Abstract The humidification–dehumidification desalination system represents a thermal-based technology primarily intended for small-scale water desalination applications. It facilitates the production of distilled water from saline seawater at sub-boiling temperatures by employing low-grade heat sources, such as solar energy or waste heat, which are both readily available and characterized by low operational costs. This study aims to enhance the yield of distilled water from actual seawater (Suez Canal water) while simultaneously reducing production costs under the climatic conditions of Cairo, Egypt. To achieve this, an experimental, economic, and environmental evaluation was conducted on a closed-air open-water humidification–dehumidification desalination system, which is recognized for its superior energy efficiency. The pilot plant was constructed, and experimental trials were performed during the months of February and March. The investigation focused on assessing the effects of varying the seawater mass flow rate for a range of 0.39–0.63 kg/s and the air velocity during daytime operation hours.
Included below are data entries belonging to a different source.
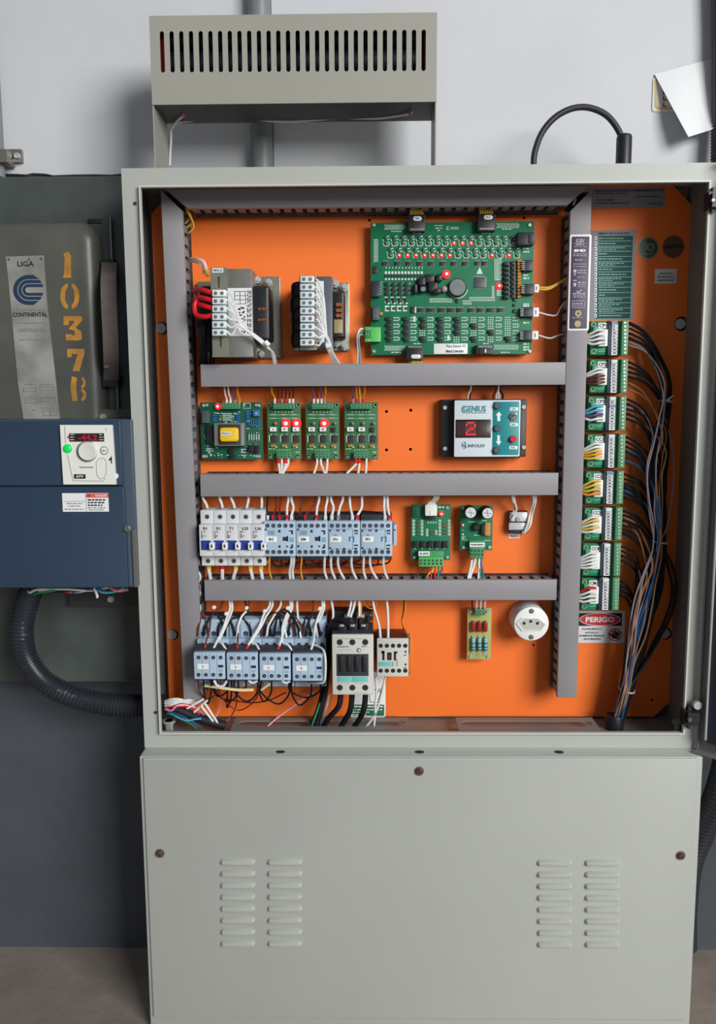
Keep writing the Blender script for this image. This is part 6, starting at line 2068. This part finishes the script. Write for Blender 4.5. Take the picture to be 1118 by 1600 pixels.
t = thing('wall_outlet', 'round white three-pin outlet below the lowest cross duct', 'outlet', 830, 1003, YP)
p = at(830, 975, 0.058)
kk = 1 / ppm(0.058)
MB().lathe(p.x, p.z, [(28.5 * kk, YP - 0.0002), (28.2 * kk, 0.061), (27.3 * kk, 0.0588), (25 * kk, 0.058)], 40).out('base', WHITE, t)
hexa = [(806, 974), (814, 965.5), (840, 965.5), (853, 975.5), (845, 985.5), (815, 985.5)]
hx = MB()
a_ = [(at(x, y, 0.058).x, at(x, y, 0.058).z) for x, y in hexa]
cx, cz = sum(v[0] for v in a_) / 6, sum(v[1] for v in a_) / 6
sc_ = lambda f: [(cx + (x - cx) * f, cz + (z - cz) * f) for x, z in a_]
n_ = 6
rings = [[(x, 0.0579, z) for x, z in sc_(1.0)], [(x, 0.0563, z) for x, z in sc_(1.0)], [(x, 0.0563, z) for x, z in sc_(0.88)], [(x, 0.0575, z) for x, z in sc_(0.84)]]
hx.loops(rings)
so = hx.out('socket_face', mat('outlet_white', (224, 226, 222), 0.4), t)
MB().loops([[(x, 0.0574, z) for x, z in sc_(0.87)], [(x, 0.0571, z) for x, z in sc_(0.87)]]).out('recess', mat('outlet_recess', (190, 190, 184), 0.5), so)
for x, y in ((818.7, 974), (829, 971), (839.5, 974)):
    MB().pc(x, y, 2.3, 0.0563, 0.0571, 12).out('pin_hole', INK, so)
for x, y in ((830, 954.8), (829.5, 995.3)):
    screwhead(MB(), x, y, 4, 0.058, 0.0016, 12).out('screw', DULL, t)

# ================================================================== STICKERS AND LABELS ON THE RIGHT
YPs = YP - 0.0004
Y2 = YP - 0.0007


def sticker(label, px, m_=WHITE, cat='sticker', r=0.0005, Y=YPs, name='sticker'):
    t = thing(name, label, cat, (px[0] + px[2]) / 2, px[3], Y + 0.0003)
    return t, MB().prb(*px, Y, Y + 0.0003, r, 0.0001).out('sheet', m_, t)


# maker's plate
t, st = sticker('silver printed maker plate above the menu label', (914, 293, 1038.5, 325), GREYPAPER)
text('INFOLEV ELEVADORES & COMPONENTES LTDA', 930, 296, 1036, 299.4, Y2, INK, st, 0.02)
text('TIPO: POSAMAC', 930, 311, 960, 314, Y2, INK, st, 0.01)
text('QUADRO DE COMANDO  DUPLEX', 929, 316, 983, 319, Y2, INK, st, 0.01)
text('LINHA 270', 1012, 316, 1034, 319.5, Y2, INK, st, 0.01)
m = MB()
dashes(m, 930, 301, 978, 303, Y2, 1)
dashes(m, 992, 306, 1031, 308.5, Y2, 2)
m.out('print', mat('slate_ink', (92, 94, 104), 0.7), st, kind='stuff')

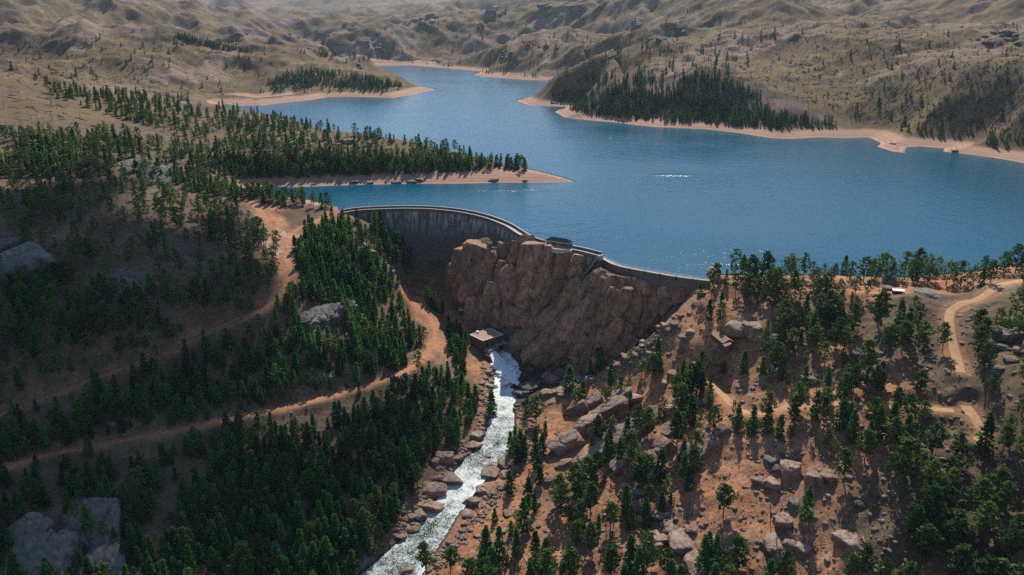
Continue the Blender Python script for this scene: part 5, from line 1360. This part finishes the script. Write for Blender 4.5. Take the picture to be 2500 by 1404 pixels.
mb.poly([(lr / 2 - .5, y0, 4.6), (lr / 2 + 2.8, y0, 4.6), (lr / 2 + 2.8, y1, 3.3), (lr / 2 - .5, y1, 3.3), (lr / 2 - .5, y0, 4.8), (lr / 2 + 2.8, y0, 4.8), (lr / 2 + 2.8, y1, 3.5), (lr / 2 - .5, y1, 3.5)], [(3, 2, 1, 0), (4, 5, 6, 7), (0, 1, 5, 4), (1, 2, 6, 5), (2, 3, 7, 6), (3, 0, 4, 7)]); add(mb, "porch_roof", M['shingle'], cb)
mb = MB(); mb.box((lr / 2 + .9, 2.1 * dn, 1.0), 2.4, 3.0, 4.8); add(mb, "porch", M['log'], cb)
mb = MB(); mb.box((-1.2, .8 * dn, 5.6), .8, .8, 2.0); add(mb, "chimney", M['parapet'], cb)
for xx in (-4.2, -1.2, 2.2):
    mb = MB(); mb.box((xx, 3.03 * dn, 2.0), 1.2, .1, 1.3); add(mb, "window", M['dark_glass'], cb)
mb = MB(); mb.box((-3.0, 3.02 * dn, -.2), lr - 7, .1, 1.8); add(mb, "foundation", M['concrete'], cb)
# white roofed shed on the ridge
p = G.hit(2192, 718)
ws = empty("open_shed", tuple(p)); ws.rotation_euler = (0, 0, -.25); tag(ws, "long low open shed with a white sheet roof among pines on the ridge", "shed")
mb = MB(); mb.poly([(-3, -1.3, 2.1), (3, -1.3, 2.1), (3, 1.3, 2.5), (-3, 1.3, 2.5), (-3, -1.3, 2.2), (3, -1.3, 2.2), (3, 1.3, 2.6), (-3, 1.3, 2.6)], [(3, 2, 1, 0), (4, 5, 6, 7), (0, 1, 5, 4), (1, 2, 6, 5), (2, 3, 7, 6), (3, 0, 4, 7)]); add(mb, "roof", M['white_metal'], ws)
for xx in (-2.7, 2.7):
    for yy in (-1.1, 1.1):
        mb = MB(); mb.box((xx, yy, .9), .16, .16, 2.4); add(mb, "post", M['log'], ws)
mb = MB(); mb.box((0, 1.15, .9), 5.4, .1, 2.2); add(mb, "back_wall", M['log'], ws)
# chimney rock on the skyline
q = next(p for p in (G.hit(425, y) for y in range(-10, 90)) if p is not None); tw_s = np.linalg.norm(q) / 5200
V_ = unit(IV); k_ = np.clip(V_[:, 2], -1, 1)
bt = V_ * np.array([34, 34, 1])[None] * (1 + .22 * fbm(V_[:, 0] * 3, V_[:, 1] * 3 + V_[:, 2] * .6, 1, 3, 71))[:, None]
bt[:, 2] = np.sign(k_) * np.abs(k_) ** .45 * 62 + 6 * fbm(V_[:, 0] * 3, V_[:, 1] * 3, 1, 3, 72)
bt[:, :2] *= np.interp(bt[:, 2], [-62, 62], [1.25, .72])[:, None]
link("rock_tower", mesh_np("rock_tower", bt * tw_s + q, IF, [M['rock']], True), label="blunt rock tower standing alone on the distant skyline", cat="rock")

# ------------------------------------------------------------------ air
hb = MB(); hb.box((0, 6600, 150), 26000, 14600, 900)
hz_m = bpy.data.materials.new("haze"); hz_m.use_nodes = True; ht = hz_m.node_tree; ht.nodes.clear()
ho = ht.nodes.new("ShaderNodeOutputMaterial"); pv = ht.nodes.new("ShaderNodeVolumePrincipled")
pv.inputs["Color"].default_value = (.66, .83, 1, 1); pv.inputs["Density"].default_value = .000024; pv.inputs["Anisotropy"].default_value = .2
ht.links.new(pv.outputs[0], ho.inputs["Volume"])
o = hb.build("haze", hz_m); tag(o, "pale blue air softening the far hills", kind="stuff")

# ------------------------------------------------------------------ cloud puffs added high up out of view, placed to shade the left slope
cm, ct, cbs = mat("cloud"); cbs.inputs["Base Color"].default_value = (.9, .9, .9, 1)
CZ_ = 2600.
g = np.random.default_rng(11); VV, FF, n = [], [], 0
CV, CF = IV3, IF3
def cloud(cx, cy, gz, rx, ry, rot, cover, r0=18, r1=42):
    """cx, cy, gz: middle of the shade on the ground"""
    global n
    k = (CZ_ - gz) / math.tan(SUN_EL); ox, oy = cx + math.sin(SUN_AZ) * k, cy + math.cos(SUN_AZ) * k
    num = int(cover * rx * ry * math.pi / (math.pi * (.5 * (r0 + r1)) ** 2) * 1.3)
    for _ in range(num):
        q = np.clip(g.normal(0, .48, 2), -1.2, 1.2); x, y = q[0] * rx, q[1] * ry; c, s_2 = math.cos(rot), math.sin(rot)
        r = g.uniform(r0, r1); v = CV * (1 + .2 * g.normal(0, 1, (len(CV), 1))) * (r, r, r * .6)
        VV.append(v + (ox + x * c - y * s_2, oy + x * s_2 + y * c, CZ_ + g.uniform(-20, 60))); FF.append(CF + n); n += len(v)
cloud(-190, 330, -25, 170, 150, .5, .8)
cloud(-320, 500, 20, 170, 100, .2, .75)
cl_o = link("shade_clouds", mesh_np("shade_clouds", np.concatenate(VV), np.concatenate(FF), [cm], True), kind="stuff", label="broken white cloud added out of view to shade the left slope")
A constant flow of city water was supplied to the dehumidifier coil to condense the water vapor from the moist air. System performance was monitored from 9 AM to 5 PM daily. The findings indicate that the maximum distilled water production reached 17.04 kg/day at a seawater flow rate of 0.63 kg/s and an air velocity of 13.2 m/s. The estimated cost of distilled water production was approximately 0.017 $ per liter, while the CO 2 emission was reduced by 6 tons annually for the same amount of distilled water.